In the normal Quantum Harmonic Oscillator (QHO), we normally use the operator method (because it's to elegant), but I recently discovered the problem in Griffiths (prob 2.42) where they ask the same question of QHO, but where the harmonic potential is there only for $x>0$, while for $x<0$, it is $\infty$. Everywhere I looked for the possible solutions, I found the same reasoning that the even parity state solutions cannot exist due to the boundary condition $\psi(0)=0$.
I wanted to prove this more rigorously, so I again applied the operator method for the region of $x>0$, since for $x<0$ the Hamiltonian is just $\infty$. The part which made me wonder the most was that the spectrum is still formally the same, $$E_n=\left(n+\frac{1}{2}\right)\hbar\omega,$$ where there is no constraint on n for the full oscillator, whereas for the half oscillator, n can only take odd values ($n=1,3,5,...$).
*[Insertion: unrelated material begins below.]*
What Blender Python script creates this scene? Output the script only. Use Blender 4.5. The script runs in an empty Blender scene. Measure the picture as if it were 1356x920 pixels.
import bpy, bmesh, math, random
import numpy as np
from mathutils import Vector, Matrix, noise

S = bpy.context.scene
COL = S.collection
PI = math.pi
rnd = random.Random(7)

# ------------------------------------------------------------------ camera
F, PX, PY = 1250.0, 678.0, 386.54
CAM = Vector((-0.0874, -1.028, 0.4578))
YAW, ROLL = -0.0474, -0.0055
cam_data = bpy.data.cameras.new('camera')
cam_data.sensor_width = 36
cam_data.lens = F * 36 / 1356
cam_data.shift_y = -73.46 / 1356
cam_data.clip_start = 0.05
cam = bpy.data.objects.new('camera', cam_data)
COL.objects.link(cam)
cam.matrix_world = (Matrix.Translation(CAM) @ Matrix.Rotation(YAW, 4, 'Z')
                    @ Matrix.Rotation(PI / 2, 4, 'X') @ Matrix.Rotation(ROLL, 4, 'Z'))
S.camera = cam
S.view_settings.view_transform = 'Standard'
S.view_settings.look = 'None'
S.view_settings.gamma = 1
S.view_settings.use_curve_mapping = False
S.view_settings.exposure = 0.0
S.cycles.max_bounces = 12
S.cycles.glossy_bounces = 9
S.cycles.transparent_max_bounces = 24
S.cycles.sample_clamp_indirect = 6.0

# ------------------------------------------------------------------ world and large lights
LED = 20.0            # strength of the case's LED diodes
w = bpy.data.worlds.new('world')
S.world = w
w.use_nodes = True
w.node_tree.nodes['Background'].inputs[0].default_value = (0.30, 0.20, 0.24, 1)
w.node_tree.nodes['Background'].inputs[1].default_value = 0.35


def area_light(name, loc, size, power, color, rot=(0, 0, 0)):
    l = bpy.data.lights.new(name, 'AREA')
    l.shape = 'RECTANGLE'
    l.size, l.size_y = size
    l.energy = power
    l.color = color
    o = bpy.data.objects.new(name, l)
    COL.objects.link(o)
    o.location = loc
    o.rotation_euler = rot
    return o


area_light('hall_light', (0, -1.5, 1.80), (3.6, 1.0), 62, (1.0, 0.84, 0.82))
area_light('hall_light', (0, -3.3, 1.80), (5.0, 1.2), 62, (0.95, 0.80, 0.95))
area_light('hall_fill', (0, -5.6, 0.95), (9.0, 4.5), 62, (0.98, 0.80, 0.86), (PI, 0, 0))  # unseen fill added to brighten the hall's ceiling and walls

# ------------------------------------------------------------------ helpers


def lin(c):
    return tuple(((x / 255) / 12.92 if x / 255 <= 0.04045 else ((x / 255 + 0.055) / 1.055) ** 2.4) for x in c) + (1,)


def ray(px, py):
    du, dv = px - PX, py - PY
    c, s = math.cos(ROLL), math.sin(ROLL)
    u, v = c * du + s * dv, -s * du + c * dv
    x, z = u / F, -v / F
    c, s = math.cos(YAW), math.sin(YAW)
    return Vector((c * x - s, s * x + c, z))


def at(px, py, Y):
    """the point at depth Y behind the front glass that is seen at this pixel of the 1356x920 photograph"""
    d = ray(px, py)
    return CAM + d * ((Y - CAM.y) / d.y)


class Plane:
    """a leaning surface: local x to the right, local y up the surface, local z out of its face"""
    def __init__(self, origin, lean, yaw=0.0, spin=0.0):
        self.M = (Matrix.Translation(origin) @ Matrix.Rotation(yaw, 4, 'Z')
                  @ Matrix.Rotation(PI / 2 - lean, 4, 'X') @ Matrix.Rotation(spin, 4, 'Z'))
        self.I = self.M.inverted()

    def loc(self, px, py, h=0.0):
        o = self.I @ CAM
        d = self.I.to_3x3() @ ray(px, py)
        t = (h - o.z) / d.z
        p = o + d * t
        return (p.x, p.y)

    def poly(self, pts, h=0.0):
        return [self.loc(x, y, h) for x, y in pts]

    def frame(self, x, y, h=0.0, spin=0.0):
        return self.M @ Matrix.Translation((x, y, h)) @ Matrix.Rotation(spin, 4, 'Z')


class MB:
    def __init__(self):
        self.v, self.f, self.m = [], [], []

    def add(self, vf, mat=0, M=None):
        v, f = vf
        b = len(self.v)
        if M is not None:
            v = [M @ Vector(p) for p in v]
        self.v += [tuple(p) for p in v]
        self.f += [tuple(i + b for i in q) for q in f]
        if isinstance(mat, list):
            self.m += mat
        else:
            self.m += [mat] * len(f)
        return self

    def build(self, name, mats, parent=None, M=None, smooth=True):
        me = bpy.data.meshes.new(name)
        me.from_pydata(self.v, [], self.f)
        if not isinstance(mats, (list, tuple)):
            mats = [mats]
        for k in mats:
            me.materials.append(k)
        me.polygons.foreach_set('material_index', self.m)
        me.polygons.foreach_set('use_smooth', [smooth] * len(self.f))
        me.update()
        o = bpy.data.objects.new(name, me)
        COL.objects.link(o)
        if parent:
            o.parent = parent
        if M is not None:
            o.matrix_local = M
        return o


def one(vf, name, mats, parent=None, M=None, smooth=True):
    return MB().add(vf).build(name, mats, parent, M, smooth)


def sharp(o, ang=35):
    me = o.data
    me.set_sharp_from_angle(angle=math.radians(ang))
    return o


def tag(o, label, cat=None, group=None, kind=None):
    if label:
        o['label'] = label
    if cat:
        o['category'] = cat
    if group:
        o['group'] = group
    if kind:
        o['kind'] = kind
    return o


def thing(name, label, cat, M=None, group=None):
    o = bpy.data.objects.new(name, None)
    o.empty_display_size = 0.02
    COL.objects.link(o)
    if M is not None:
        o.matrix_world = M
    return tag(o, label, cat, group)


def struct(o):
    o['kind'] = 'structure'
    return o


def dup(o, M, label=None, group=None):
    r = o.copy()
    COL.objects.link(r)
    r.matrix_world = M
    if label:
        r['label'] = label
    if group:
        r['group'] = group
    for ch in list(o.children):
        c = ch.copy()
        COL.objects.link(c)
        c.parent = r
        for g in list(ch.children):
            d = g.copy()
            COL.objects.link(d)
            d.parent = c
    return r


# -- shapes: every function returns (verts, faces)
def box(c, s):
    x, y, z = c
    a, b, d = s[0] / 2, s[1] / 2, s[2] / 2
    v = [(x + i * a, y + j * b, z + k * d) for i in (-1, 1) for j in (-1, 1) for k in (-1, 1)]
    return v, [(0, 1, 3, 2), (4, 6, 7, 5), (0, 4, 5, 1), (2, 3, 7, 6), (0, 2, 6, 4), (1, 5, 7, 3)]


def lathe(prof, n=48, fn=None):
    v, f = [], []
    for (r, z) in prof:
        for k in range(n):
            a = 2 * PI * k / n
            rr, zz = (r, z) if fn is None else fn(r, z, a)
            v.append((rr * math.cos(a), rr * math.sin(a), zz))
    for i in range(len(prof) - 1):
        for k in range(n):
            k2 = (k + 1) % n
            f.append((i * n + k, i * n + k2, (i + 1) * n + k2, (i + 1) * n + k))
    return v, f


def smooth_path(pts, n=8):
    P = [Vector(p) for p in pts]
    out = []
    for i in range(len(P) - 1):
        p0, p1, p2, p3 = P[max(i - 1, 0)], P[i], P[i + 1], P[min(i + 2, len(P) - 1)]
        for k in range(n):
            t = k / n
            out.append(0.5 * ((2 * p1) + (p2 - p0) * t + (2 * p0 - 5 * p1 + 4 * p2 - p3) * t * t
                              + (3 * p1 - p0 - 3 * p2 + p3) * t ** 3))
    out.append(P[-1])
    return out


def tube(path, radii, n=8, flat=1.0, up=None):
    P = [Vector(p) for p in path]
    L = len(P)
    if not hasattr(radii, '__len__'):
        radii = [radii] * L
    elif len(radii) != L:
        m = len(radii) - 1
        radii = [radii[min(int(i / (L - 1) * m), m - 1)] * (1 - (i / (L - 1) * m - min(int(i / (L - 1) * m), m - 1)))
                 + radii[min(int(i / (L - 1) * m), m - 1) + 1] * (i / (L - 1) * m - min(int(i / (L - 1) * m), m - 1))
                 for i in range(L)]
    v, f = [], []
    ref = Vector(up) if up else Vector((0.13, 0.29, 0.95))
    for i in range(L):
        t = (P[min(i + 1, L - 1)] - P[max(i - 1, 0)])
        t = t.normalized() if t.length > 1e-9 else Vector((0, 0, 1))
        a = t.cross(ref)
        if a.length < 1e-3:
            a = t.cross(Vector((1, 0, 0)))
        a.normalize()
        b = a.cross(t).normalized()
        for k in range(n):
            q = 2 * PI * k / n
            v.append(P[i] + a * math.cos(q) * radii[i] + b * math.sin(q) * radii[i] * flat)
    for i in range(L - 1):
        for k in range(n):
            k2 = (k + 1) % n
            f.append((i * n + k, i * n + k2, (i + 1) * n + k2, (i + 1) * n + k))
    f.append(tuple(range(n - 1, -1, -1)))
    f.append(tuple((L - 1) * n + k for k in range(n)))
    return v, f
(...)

My question is: what is going on?
The operator approach fails miserably. What is wrong with this? I thought that it might be that n=0 for my case corresponds to $n=1$ solution, but nope: it just fails.
My Questions are:
what happens to the operator approach in half harmonic oscillator? Am I doing something wrong?
Is there a change in the Ladder operators?
What about the boundary conditions in the operator approach?